GENERALIZED_NONCOMMUTATIVE_SUM(+, a1, …, aN) is defined as:

  • a1 when N is 1

  • GENERALIZED_NONCOMMUTATIVE_SUM(+, a1, …, aK)

    • GENERALIZED_NONCOMMUTATIVE_SUM(+, aM, …, aN) where 1 < K+1 = M <= N.

Template Parameters
  • Rng – The type of the source range used (deduced). The iterators extracted from this range type must meet the requirements of an forward iterator.

  • O – The type of the iterator representing the destination range (deduced). This iterator type must meet the requirements of an forward iterator.

  • T – The type of the value to be used as initial (and intermediate) values (deduced).

  • Op – The type of the binary function object used for the reduction operation.

Parameters
  • rng – Refers to the sequence of elements the algorithm will be applied to.

  • dest – Refers to the beginning of the destination range.

  • init – The initial value for the generalized sum.

  • op – Specifies the function (or function object) which will be invoked for each of the values of the input sequence. This is a binary predicate. The signature of this predicate should be equivalent to:

    Ret fun(const Type1 &a, const Type1 &b);
    
    The signature does not need to have const&, but the function must not modify the objects passed to it. The types Type1 and Ret must be such that an object of a type as given by the input sequence can be implicitly converted to any of those types.

Returns

The exclusive_scan algorithm returns an input iterator to the point denoted by the sentinel and an output iterator to the element in the destination range, one past the last element copied.

template<typename ExPolicy, typename Rng, typename O, typename T = typename std::iterator_traits<hpx::traits::range_iterator_t<Rng>>::value_type, typename Op = std::plus<T>>
parallel::util::detail::algorithm_result<ExPolicy, exclusive_scan_result<traits::range_iterator_t<Rng>, O>> exclusive_scan(ExPolicy &&policy, Rng &&rng, O dest, T init, Op &&op = Op())#

Assigns through each iterator i in [result, result + (last - first)) the value of GENERALIZED_NONCOMMUTATIVE_SUM(+, init, *first, …, *(first + (i - result) - 1))

The reduce operations in the parallel exclusive_scan algorithm invoked with an execution policy object of type sequenced_policy execute in sequential order in the calling thread.

The reduce operations in the parallel exclusive_scan algorithm invoked with an execution policy object of type parallel_policy or parallel_task_policy are permitted to execute in an unordered fashion in unspecified threads, and indeterminately sequenced within each thread.

The difference between exclusive_scan and inclusive_scan is that inclusive_scan includes the ith input element in the ith sum.

Note

Complexity: O(last - first) applications of the predicate std::plus<T>.

Note

GENERALIZED_NONCOMMUTATIVE_SUM(+, a1, …, aN) is defined as:

  • a1 when N is 1

  • GENERALIZED_NONCOMMUTATIVE_SUM(+, a1, …, aK)

    • GENERALIZED_NONCOMMUTATIVE_SUM(+, aM, …, aN) where 1 < K+1 = M <= N.

Template Parameters
  • ExPolicy – The type of the execution policy to use (deduced).

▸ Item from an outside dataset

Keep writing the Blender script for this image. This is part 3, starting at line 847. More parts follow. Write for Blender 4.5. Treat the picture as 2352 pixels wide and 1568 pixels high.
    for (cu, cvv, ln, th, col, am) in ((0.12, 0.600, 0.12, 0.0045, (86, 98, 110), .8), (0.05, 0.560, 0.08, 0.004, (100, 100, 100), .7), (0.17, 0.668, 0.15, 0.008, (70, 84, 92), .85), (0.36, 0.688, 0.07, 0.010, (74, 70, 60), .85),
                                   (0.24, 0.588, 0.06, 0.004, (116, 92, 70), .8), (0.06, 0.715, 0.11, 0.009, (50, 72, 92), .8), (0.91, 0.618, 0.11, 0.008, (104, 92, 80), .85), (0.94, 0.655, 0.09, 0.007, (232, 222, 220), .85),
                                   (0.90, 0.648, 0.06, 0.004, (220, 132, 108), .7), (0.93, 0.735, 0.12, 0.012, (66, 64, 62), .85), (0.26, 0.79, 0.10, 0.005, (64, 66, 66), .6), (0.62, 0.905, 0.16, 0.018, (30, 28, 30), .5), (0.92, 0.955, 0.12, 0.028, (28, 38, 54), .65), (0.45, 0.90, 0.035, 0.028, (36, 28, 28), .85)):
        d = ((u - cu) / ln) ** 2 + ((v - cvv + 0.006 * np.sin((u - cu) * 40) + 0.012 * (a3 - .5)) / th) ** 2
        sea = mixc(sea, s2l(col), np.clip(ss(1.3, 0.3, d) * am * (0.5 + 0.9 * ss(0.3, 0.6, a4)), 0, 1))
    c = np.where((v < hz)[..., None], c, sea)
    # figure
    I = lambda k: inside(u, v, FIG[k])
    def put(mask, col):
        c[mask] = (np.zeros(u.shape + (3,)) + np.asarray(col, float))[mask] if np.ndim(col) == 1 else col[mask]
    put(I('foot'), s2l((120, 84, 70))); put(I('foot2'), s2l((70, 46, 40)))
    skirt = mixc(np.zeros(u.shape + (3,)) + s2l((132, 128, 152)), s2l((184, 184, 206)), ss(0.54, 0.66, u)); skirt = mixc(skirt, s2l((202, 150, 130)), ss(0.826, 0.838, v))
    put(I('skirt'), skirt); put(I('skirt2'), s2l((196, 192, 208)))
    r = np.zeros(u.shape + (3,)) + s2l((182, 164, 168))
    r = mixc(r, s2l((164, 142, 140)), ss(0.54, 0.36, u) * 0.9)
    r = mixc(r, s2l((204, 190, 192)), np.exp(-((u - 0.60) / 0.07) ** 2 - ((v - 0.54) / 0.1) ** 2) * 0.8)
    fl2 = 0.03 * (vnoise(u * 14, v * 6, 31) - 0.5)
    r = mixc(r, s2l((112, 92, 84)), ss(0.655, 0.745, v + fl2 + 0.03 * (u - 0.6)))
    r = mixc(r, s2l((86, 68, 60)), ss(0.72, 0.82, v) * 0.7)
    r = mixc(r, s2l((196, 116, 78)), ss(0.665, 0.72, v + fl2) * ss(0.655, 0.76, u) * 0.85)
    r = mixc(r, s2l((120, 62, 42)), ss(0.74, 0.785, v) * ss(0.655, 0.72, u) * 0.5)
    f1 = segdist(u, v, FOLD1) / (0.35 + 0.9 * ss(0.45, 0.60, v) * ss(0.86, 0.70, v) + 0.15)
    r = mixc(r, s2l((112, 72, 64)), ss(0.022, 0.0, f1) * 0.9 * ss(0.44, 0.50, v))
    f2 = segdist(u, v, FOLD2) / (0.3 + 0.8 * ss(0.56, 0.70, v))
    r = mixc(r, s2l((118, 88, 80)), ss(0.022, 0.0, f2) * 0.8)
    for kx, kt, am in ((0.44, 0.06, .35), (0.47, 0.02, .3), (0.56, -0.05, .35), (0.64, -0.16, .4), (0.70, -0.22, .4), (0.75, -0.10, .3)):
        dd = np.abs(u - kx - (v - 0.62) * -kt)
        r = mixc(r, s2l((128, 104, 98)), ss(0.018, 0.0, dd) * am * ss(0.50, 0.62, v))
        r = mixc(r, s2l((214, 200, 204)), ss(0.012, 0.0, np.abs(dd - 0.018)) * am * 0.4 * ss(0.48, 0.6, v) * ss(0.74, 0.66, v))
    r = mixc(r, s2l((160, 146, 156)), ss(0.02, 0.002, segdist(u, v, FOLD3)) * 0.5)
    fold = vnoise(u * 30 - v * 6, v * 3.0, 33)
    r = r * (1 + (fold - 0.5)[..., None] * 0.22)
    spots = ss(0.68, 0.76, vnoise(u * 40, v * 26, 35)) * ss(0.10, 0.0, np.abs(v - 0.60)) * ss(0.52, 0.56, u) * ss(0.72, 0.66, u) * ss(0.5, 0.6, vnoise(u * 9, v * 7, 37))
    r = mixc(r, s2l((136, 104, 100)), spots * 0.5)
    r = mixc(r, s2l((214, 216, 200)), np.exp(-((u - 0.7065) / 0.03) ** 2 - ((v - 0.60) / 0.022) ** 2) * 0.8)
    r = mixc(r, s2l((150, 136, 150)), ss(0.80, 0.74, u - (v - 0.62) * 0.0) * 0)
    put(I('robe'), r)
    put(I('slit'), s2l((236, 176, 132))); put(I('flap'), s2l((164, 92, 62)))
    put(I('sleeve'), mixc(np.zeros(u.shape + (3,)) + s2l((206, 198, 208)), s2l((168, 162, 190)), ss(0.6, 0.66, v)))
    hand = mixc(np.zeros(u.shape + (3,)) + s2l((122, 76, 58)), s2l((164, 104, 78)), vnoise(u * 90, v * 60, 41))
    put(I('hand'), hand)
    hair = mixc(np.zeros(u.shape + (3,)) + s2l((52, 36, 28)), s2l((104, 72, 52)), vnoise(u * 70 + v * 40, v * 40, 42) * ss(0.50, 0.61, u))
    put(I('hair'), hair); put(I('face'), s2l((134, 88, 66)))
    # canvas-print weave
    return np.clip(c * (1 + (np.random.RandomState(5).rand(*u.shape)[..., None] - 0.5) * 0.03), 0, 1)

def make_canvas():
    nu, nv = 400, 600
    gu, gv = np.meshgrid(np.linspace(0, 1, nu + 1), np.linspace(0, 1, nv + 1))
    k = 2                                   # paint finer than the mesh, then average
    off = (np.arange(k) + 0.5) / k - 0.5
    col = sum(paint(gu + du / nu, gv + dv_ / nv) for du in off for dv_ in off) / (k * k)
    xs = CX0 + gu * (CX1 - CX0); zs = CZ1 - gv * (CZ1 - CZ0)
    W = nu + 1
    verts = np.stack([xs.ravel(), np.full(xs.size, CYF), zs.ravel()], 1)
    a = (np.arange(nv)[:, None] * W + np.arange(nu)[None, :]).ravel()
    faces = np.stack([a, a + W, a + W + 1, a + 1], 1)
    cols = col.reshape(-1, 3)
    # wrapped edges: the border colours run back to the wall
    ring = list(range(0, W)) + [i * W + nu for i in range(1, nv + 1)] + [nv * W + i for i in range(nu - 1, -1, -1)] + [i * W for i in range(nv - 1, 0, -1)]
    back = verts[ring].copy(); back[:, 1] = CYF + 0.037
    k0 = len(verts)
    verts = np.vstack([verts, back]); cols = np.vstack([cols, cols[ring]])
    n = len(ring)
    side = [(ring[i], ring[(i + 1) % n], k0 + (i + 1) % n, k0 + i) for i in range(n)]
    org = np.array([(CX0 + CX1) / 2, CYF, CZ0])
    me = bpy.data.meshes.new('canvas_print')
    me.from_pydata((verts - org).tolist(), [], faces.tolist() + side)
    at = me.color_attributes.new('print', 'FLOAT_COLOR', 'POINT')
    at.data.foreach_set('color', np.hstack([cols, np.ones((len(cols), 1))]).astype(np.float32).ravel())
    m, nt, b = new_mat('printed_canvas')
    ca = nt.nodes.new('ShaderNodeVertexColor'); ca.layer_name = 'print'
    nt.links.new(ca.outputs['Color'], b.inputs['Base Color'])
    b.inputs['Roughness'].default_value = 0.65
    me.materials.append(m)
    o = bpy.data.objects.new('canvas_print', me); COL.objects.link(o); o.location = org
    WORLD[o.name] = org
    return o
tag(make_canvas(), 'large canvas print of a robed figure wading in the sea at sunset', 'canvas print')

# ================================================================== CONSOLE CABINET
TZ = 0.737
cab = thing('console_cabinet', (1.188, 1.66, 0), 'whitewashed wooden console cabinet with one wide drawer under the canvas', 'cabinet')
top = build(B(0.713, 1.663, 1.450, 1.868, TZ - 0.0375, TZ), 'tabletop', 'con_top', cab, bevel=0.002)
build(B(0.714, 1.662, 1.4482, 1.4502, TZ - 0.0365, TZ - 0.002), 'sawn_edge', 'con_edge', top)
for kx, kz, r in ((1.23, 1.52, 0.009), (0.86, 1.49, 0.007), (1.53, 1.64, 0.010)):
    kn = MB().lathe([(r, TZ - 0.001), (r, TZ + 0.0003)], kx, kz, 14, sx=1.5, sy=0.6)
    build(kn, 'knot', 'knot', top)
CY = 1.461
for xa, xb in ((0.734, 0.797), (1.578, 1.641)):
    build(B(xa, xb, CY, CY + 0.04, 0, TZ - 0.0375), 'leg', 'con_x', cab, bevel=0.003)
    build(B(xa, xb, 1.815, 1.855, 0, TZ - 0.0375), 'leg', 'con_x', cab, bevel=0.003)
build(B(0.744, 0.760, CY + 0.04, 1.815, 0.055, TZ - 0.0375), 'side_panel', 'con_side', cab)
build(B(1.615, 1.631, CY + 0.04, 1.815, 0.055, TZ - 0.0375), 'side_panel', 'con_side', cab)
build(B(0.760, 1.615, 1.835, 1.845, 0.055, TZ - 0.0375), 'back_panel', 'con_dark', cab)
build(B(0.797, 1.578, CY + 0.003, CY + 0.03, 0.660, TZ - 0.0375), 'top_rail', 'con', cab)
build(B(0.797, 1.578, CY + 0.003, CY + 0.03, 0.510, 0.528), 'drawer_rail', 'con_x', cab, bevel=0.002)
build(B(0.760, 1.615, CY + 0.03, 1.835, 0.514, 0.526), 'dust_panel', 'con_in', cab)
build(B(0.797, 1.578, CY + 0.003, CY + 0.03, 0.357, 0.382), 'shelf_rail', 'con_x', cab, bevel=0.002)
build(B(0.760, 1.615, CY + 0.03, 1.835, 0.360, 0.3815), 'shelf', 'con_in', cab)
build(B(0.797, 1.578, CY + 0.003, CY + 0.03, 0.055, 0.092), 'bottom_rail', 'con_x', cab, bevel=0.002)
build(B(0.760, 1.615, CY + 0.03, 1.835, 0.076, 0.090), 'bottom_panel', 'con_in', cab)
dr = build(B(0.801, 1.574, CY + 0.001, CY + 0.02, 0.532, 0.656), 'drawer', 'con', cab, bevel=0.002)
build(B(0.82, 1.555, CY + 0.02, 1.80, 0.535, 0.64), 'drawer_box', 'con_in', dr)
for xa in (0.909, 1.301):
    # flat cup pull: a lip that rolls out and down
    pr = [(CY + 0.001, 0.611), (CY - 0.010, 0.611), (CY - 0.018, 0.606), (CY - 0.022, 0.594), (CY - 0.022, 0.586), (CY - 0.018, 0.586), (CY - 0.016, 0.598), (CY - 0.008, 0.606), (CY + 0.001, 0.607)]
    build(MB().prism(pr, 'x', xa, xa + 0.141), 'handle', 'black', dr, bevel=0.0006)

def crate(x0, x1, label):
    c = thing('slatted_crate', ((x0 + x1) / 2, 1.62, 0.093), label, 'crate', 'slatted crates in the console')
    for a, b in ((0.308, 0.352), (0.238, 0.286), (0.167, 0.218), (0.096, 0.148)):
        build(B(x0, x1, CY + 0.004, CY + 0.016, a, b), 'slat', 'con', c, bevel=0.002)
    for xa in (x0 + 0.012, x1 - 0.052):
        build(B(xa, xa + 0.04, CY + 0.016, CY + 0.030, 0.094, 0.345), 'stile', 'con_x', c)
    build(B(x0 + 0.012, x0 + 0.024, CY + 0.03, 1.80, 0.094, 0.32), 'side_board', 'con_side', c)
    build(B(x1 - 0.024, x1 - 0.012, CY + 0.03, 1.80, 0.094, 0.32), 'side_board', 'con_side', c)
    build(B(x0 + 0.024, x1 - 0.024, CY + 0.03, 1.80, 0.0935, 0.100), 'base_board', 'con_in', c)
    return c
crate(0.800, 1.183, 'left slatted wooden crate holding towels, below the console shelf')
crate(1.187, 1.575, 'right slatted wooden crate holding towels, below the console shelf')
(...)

It describes the manner in which the execution of the algorithm may be parallelized and the manner in which it executes the assignments.

  • Rng – The type of the source range used (deduced). The iterators extracted from this range type must meet the requirements of an forward iterator.

  • O – The type of the iterator representing the destination range (deduced). This iterator type must meet the requirements of an forward iterator.

  • T – The type of the value to be used as initial (and intermediate) values (deduced).

  • Op – The type of the binary function object used for the reduction operation.

Parameters
  • policy – The execution policy to use for the scheduling of the iterations.

  • rng – Refers to the sequence of elements the algorithm will be applied to.

  • dest – Refers to the beginning of the destination range.

  • init – The initial value for the generalized sum.

  • op – Specifies the function (or function object) which will be invoked for each of the values of the input sequence. This is a binary predicate. The signature of this predicate should be equivalent to:

    Ret fun(const Type1 &a, const Type1 &b);
    
    The signature does not need to have const&, but the function must not modify the objects passed to it. The types Type1 and Ret must be such that an object of a type as given by the input sequence can be implicitly converted to any of those types.

Returns

The exclusive_scan algorithm returns a hpx::future<util::in_out_result <traits::range_iterator_t<Rng>, O>> if the execution policy is of type sequenced_task_policy or parallel_task_policy and returns util::in_out_result <traits::range_iterator_t<Rng>, O> otherwise. The exclusive_scan algorithm returns an input iterator to the point denoted by the sentinel and an output iterator to the element in the destination range, one past the last element copied.